ESCONDIDO — Rejecting pleas from scores of residents at a marathon meeting, an Escondido City Council majority voted Aug. 23 to move toward hiring a private company to manage and operate its public library.

Mayor Sam Abed was joined by councilmen John Masson and Ed Gallo in approving a motion that instructs city staff to negotiate contract terms with Library Systems & Services, a Rockville, Maryland-based company that manages nine library systems in the state including 36 branches in Riverside County.

In addition to saving the city about $400,000 a year in operating expenses — $2 million during the course of a five-year contract — outsourcing the library will improve services for residents, Abed said. The company says it will open the library an additional day, on Sundays, and commit to investing $250,000 a year in new materials.

“We have a good library but it can be better,” the mayor told a chamber full of angry opponents. “We can make it better. If LS&S does not make it better, I will break the contract after one year. … We will not let you down. We are going to protect the library. We are going to improve the library.”

Officials say savings from the library’s operational budget will help the city meet its burgeoning obligations to the California Public Employee Retirement System, which are projected to increase from $20.8 million this fiscal year to $36.8 million in five years. A budget adopted by the council in June anticipates pension deficits of $1.8 million next year and $6.5 million in 2018 without new revenue or reduced expenses, according to a report from City Manager Jeffery Epp.

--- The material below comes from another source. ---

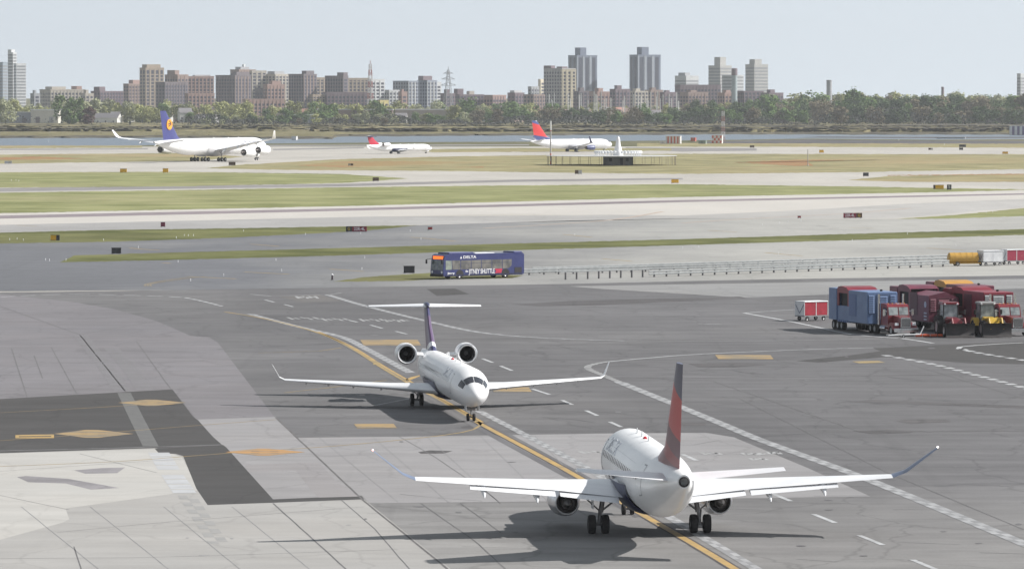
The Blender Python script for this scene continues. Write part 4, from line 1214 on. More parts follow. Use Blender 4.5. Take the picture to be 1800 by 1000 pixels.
def semi(loc, rz, label, paint):
    """conventional tractor truck; origin under the front axle"""
    r_ = empty('tractor_truck', loc, rz, label, 'truck')
    cab = [(-1.0, .75), (-1.0, 1.75), (-1.25, 2.65), (-1.5, 2.85), (-3.0, 2.9), (-3.1, .75)]
    MB().prism(cab, 'Y', -1.05, 1.05).build('cab', paint, r_)
    MB().prism([(-1.05, .8), (.85, .8), (.85, 1.62), (.7, 1.74), (-1.05, 1.85)], 'Y', -.56, .56).build('hood', paint, r_)
    for s in (-1, 1):
        pts = [(.72 * math.cos(a), .55 + .68 * math.sin(a)) for a in np.linspace(0, math.pi, 9)] + [(-.55, .6), (0, .95), (.55, .6)]
        MB().prism(pts, 'Y', *sorted((s * .57, s * 1.18))).build('fender', paint, r_)
        MB().prism([(-1.04, 1.86), (-1.24, 2.58), (-1.20, 2.59), (-1.00, 1.87)], 'Y', *sorted((s * .06, s * .95))).build('windscreen', mat('truck_glass', (.32, .36, .36), (.15, .17, .18), rough=.1, scale=1.5), r_)
        MB().box(-2.4, -1.4, *sorted((s * 1.052, s * 1.07)), 1.85, 2.5).build('side_window', GLASS, r_)
        MB().tube((-3.15, s * 1.2, .9), (-3.15, s * 1.2, 3.75), .12, n=12).build('exhaust_stack', CHROME, r_)
        MB().tube((-1.2, s * 1.05, 2.2), (-1.1, s * 1.4, 2.3), .025, n=6).bevbox(-1.16, -1.06, s * 1.4 - .12, s * 1.4 + .12, 1.8, 2.4, .02).build('mirror', CHROME, r_)
        MB().bevbox(.70, .86, s * .85 - .18, s * .85 + .18, .98, 1.22, .03).build('headlight', mat('headlight', (.8, .82, .85), rough=.15), r_)
        MB().lathe([(-.7, .05), (-.68, .32), (.68, .32), (.7, .05)], (-2.1, s * .95, .62), 'X', 16, True).build('fuel_tank', CHROME, r_, smooth=True)
        wheel(r_, 0, s * 1.02, .5, .3)
        for q in (-4.6, -5.8):
            wheel(r_, q, s * .9, .5, .55)
    MB().bevbox(.852, .93, -.5, .5, .78, 1.72, .06).build('grille_surround', CHROME, r_)
    for k in range(9):
        y = -.38 + k * .095
        MB().box(.93, .95, y - .03, y + .03, .84, 1.6).build('grille_bar', mat('grille_dark', (.10, .10, .11), rough=.4, metal=.5), r_)
    MB().bevbox(.95, 1.12, -1.2, 1.2, .38, .72, .05).build('bumper', CHROME, r_)
    for k in range(5):
        MB().lathe([(0, .07), (.06, .06), (.1, .01)], (-1.75, -.8 + k * .4, 2.87), 'Z', 8, True).build('cab_light', mat('amber_lens', (.6, .25, .05), rough=.3), r_)
    MB().box(-6.4, -1.0, -.42, .42, .55, .75).build('frame', DKMET, r_)
    return r_
TRUCKRED = mat('truck_red', (.20, .022, .03), (.15, .018, .024), rough=.3, coat=.3)
MBLUE = mat('melter_blue', (.125, .195, .35), (.10, .16, .30), rough=.45, scale=.8)
MBLUE2 = mat('melter_blue_trim', (.06, .115, .28), (.05, .10, .24), rough=.45)
MAROON = mat('maroon_paint', (.16, .035, .06), (.12, .028, .05), rough=.45, scale=.8)
MAROON2 = mat('maroon_trim', (.09, .022, .035), rough=.5)
GREYL = mat('grey_louvre', (.33, .35, .36), (.27, .29, .30), rough=.5)
HOODRED = mat('hood_red', (.22, .02, .035), (.17, .016, .028), rough=.45)
ORANGE = mat('hood_orange', (.52, .27, .06), (.42, .22, .05), rough=.5)
th = R(15.3); hv = Vector((math.sin(th), -math.cos(th), 0)); lv = Vector((-hv.y, hv.x, 0)); RZ = head(hv.x, hv.y)
zv = Vector((0, 0, .02))
fr = G(1568, 590.5) + lv * 1.02 + zv
semi(fr, RZ, 'red tractor truck with chrome stacks coupled to the blue melter', TRUCKRED)
melter(fr - hv * 3.9 - lv * .6, RZ, 'big sky blue snow melting machine with louvred front and red hood', MBLUE, MBLUE2, MBLUE, HOODRED)
p2 = G(1662, 584) + zv
melter(p2 - hv * .5, RZ, 'maroon snow melting machine with a gabled front roof and round white emblem', MAROON, MAROON2, MAROON, MAROON, roof='gable')
em = empty('melter_decal', p2, RZ)
bpy.data.objects.remove(em)
mel2 = [o for o in COL.objects if o.name.startswith('snow_melter')][-1]
for (zz, rr, kk) in ((2.55, .3, 0), (1.75, .12, 1), (1.45, .12, 1), (1.15, .12, 1)):
    if kk == 0:
        MB().lathe([(-1.512, .01), (-1.53, .02), (-1.53, rr), (-1.512, rr)], (-.9, 0, zz), 'Y', 18, True).build('side_emblem', mat('emblem_white', (.5, .52, .58), rough=.5), mel2)
    else:
        MB().box(-1.25, -.55, -1.535, -1.512, zz - .07, zz + .07).build('side_lettering', mat('emblem_white', (.5, .52, .58), rough=.5), mel2)
p5 = G(1722, 577) + zv
melter(p5, RZ, 'snow melting machine with an orange hood, mostly hidden behind the yellow loader', MAROON, MAROON2, MAROON, ORANGE, ht=4.1)
fr6 = G(1783, 590.5) + zv
semi(fr6, RZ, 'red tractor truck at the right edge beside the yellow loader', TRUCKRED)
melter(fr6 - hv * 3.6 - lv * .2, RZ, 'dark red snow melting machine with grey louvres behind the rightmost truck', mat('deep_red', (.22, .02, .04), (.17, .017, .03), rough=.45), MAROON2, GREYL, HOODRED)

def plough_tractor(loc, rz, label, paint, arms, cat, name, big=False):
    """cab tractor with front blade; origin under the rear axle"""
    r_ = empty(name, loc, rz, label, cat)
    rr, fr_ = (.78, .78) if big else (.88, .62)
    wbs = 2.7
    for s in (-1, 1):
        wheel(r_, 0, s * .95, rr, .55)
        wheel(r_, wbs, s * .92, fr_, .48)
        MB().prism([(.95 * math.cos(a) * rr / .85, rr + 1.0 * rr / .85 * math.sin(a)) for a in np.linspace(.2, math.pi * .9, 9)] + [(-.4, rr + .6), (.3, rr + .7)], 'Y', *sorted((s * .66, s * 1.22))).build('fender', BLACK if not big else paint, r_)
        MB().tube((wbs * .5, s * .6, 1.55), (wbs + 1.0, s * .6, 1.75), .1, n=8).tube((wbs + 1.0, s * .6, 1.75), (wbs + 1.75, s * .6, .75), .1, n=8).build('loader_arm', arms, r_)
        MB().tube((wbs * .6, s * .6, 1.0), (wbs + 1.1, s * .6, 1.55), .05, n=8).build('hydraulic_ram', CHROME, r_)
        MB().lathe([(0, .1), (.06, .09), (.08, .01)], (.95, s * .6, 2.98), 'X', 8, True).build('work_lamp', LAMPGL, r_)
        MB().tube((.95, s * .75, 2.2), (1.1, s * 1.25, 2.3), .02, n=6).bevbox(1.05, 1.12, s * 1.25 - .1, s * 1.25 + .1, 2.0, 2.45, .02).build('mirror', BLACK, r_)
    MB().prism([(.7, .85), (wbs + .75, .85), (wbs + .8, 1.25), (wbs + .55, 1.62), (.7, 1.78)], 'Y', -.48, .48).build('bonnet', paint, r_)
    for k in range(4):
        MB().box(wbs + .79, wbs + .83, -.36, .36, .92 + k * .09, .96 + k * .09).build('grille_bar', BLACK, r_)
    MB().box(-.8, .75, -.6, .6, .7, 1.35).build('chassis', DKMET, r_)
    # cab of posts, glass and roof
    for (x, y) in ((-.75, -.72), (-.75, .72), (.85, -.72), (.85, .72)):
        MB().tube((x, y, 1.35), (x * .92, y * .9, 2.95), .05, n=6).build('cab_post', BLACK, r_)
    cg = mat('cab_glass', (.30, .34, .35), (.10, .12, .13), rough=.1, scale=1.3)
    MB().add([(.84, -.66, 1.4), (.84, .66, 1.4), (.78, .6, 2.9), (.78, -.6, 2.9)], [(0, 1, 2, 3)]).build('front_glass', cg, r_)
    for s in (-1, 1):
        MB().add([(.8, s * .70, 1.4), (-.7, s * .70, 1.4), (-.64, s * .64, 2.9), (.74, s * .64, 2.9)], [(0, 1, 2, 3)]).build('side_glass', cg, r_)
    MB().bevbox(-.85, 1.0, -.78, .78, 2.94, 3.14, .08).build('cab_roof', paint if not big else mat('cab_roof_grey', (.3, .3, .3), rough=.5), r_)
    MB().box(-.5, .1, -.28, .28, 1.35, 1.9).build('seat', BLACK, r_)
    MB().tube((.5, .52, 1.7), (.5, .52, 2.6), .05, n=8).build('exhaust_stack', DKMET, r_)
    # curved blade
    pr = [(wbs + 1.75 + .35 * math.cos(a), .72 + .66 * math.sin(a)) for a in np.linspace(-1.25, 1.25, 9)]
    pr = [(2 * (wbs + 1.95) - x, z_) for x, z_ in pr]
    pr += [(x - .05, z_) for x, z_ in pr[::-1]]
    MB().prism(pr, 'Y', -1.35, 1.35).build('blade', mat('blade_black', (.02, .017, .018), (.035, .03, .03), rough=.6), r_, smooth=True)
    MB().box(wbs + 1.68, wbs + 1.80, -1.36, 1.36, .06, .2).build('blade_edge', mat('blade_edge_' + name, (.07, .025, .025) if not big else (.06, .06, .06), rough=.6), r_)
    return r_
LAMPGL = mat('work_lamp_glass', (.75, .76, .78), rough=.15)
LOADY = mat('loader_yellow', (.56, .36, .03), (.44, .28, .03), rough=.45)
p3 = G(1688, 594.5) + zv
th3 = R(9); h3 = Vector((math.sin(th3), -math.cos(th3), 0))
plough_tractor(p3 - h3 * 4.5, head(h3.x, h3.y), 'dark red cab tractor with a black plough blade beside the maroon machine', mat('tractor_red', (.17, .015, .025), (.12, .012, .02), rough=.35), mat('arm_red', (.22, .02, .03), rough=.4), 'tractor', 'plough_tractor')
p4 = G(1753, 594) + zv
plough_tractor(p4 - h3 * 4.5, head(h3.x, h3.y), 'yellow wheel loader with a wide black plough blade', LOADY, LOADY, 'loader', 'wheel_loader', big=True)
# tow bar and orange mat in front of the red truck
tb = empty('tow_bar', G(1590, 594) + Vector((0, 0, .02)), R(14), 'white aircraft tow bar lying in front of the red truck', 'tow bar')
WB_ = mat('towbar_white', (.7, .71, .72), rough=.5)
MB().tube((-1.6, 0, .25), (1.5, 0, .3), .06, n=8).tube((1.5, 0, .3), (1.9, .1, 1.05), .05, n=8).build('bar', WB_, tb)
MB().tube((-1.6, -.35, .25), (-1.6, .35, .25), .06, n=8).build('head', WB_, tb)
for s in (-1, 1):
    wheel(tb, -.2, s * .3, .16, .1, n=10)
om = empty('orange_boom', G(1635, 592.5) + Vector((0, 0, .02)), R(4), 'flat orange float boom lying between the red truck and tractor', 'boom')
OR = mat('float_orange', (.62, .10, .03), (.5, .08, .03), rough=.6)
for k in range(4):
    MB().lathe([(-.33, .03), (-.3, .13), (.3, .13), (.33, .03)], (-1.05 + k * .7, 0, .14), 'X', 12, True).build('float_segment', OR, om, smooth=True)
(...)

Abed framed the outsourcing contract with LS&S as a way to shield the library from future cuts because the city would be locked into a contract: “We have a financial crisis that will threaten not only the library but everything else … If we don’t do this today, we are going to be cutting and cutting and cutting and that will put the library at risk. By having this contract, it will spare the library and protect it from any cuts when we face financial crisis.”

Opposition to library outsourcing was marshaled by Councilwoman Olga Diaz, who appealed to her colleagues to see the library as the “heart and soul and core” of the city.

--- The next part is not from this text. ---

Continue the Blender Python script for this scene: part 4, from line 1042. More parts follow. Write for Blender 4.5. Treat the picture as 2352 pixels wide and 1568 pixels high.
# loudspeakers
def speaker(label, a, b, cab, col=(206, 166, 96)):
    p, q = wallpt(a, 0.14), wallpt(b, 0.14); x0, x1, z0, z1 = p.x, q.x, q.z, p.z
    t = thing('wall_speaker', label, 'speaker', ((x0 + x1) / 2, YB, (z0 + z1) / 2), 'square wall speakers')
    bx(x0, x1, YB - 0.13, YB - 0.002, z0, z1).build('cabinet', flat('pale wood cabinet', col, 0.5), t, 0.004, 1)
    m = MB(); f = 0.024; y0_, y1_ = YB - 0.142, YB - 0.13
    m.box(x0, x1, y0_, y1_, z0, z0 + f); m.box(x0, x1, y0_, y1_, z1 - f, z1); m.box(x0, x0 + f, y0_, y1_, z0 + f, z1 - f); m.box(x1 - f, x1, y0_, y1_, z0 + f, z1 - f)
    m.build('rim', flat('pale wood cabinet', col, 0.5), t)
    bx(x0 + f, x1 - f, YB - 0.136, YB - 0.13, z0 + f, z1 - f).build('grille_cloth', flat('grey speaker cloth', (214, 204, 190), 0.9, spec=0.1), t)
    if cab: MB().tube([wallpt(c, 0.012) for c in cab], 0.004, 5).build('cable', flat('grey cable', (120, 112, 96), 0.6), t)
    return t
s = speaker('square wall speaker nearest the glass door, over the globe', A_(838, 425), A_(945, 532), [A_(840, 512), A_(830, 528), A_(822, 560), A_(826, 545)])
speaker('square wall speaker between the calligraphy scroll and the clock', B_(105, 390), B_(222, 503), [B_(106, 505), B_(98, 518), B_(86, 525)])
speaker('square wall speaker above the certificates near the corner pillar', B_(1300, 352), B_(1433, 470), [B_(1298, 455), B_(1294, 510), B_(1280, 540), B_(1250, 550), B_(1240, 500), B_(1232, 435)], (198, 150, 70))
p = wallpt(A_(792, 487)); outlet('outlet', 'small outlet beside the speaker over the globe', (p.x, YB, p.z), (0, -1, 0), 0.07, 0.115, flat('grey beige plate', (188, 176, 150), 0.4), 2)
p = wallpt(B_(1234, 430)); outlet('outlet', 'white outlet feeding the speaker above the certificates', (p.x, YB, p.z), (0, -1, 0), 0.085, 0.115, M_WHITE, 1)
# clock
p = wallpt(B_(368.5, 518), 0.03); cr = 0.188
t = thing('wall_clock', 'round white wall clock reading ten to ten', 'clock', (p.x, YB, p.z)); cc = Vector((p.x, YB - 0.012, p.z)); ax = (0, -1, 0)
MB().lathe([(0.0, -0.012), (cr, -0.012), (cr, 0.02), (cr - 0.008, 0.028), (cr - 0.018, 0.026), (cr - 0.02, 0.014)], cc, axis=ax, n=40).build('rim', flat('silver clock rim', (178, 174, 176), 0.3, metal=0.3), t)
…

“The library is one of the most important city resources in my mind,” Diaz said. “I don’t think it’s just another operational department. … It is one of the departments that touches the most individuals daily.” She called the effort to outsource library operations “false frugality.”

More than 70 residents spoke for about three hours at the Aug. 23 meeting, nearly all of them opposed to the LS&S contract. Diaz told her colleagues that ignoring their constituents’ opposition will jeopardize prospects for winning voter approval next year to build a new library building in Grape Day Park.

“What I heard from the public is if we move forward with LS&S … our community is not going to trust that we’re going to have their best interests at heart,” Diaz said. “The core constituency that we need to help us promote, support and vote for and pay for that new library vision. That for me is the biggest travesty.”

Diaz was joined in voting against the contract by Councilman Michael Morasco, who said he was torn between the practical arguments for outsourcing and emotional arguments against it.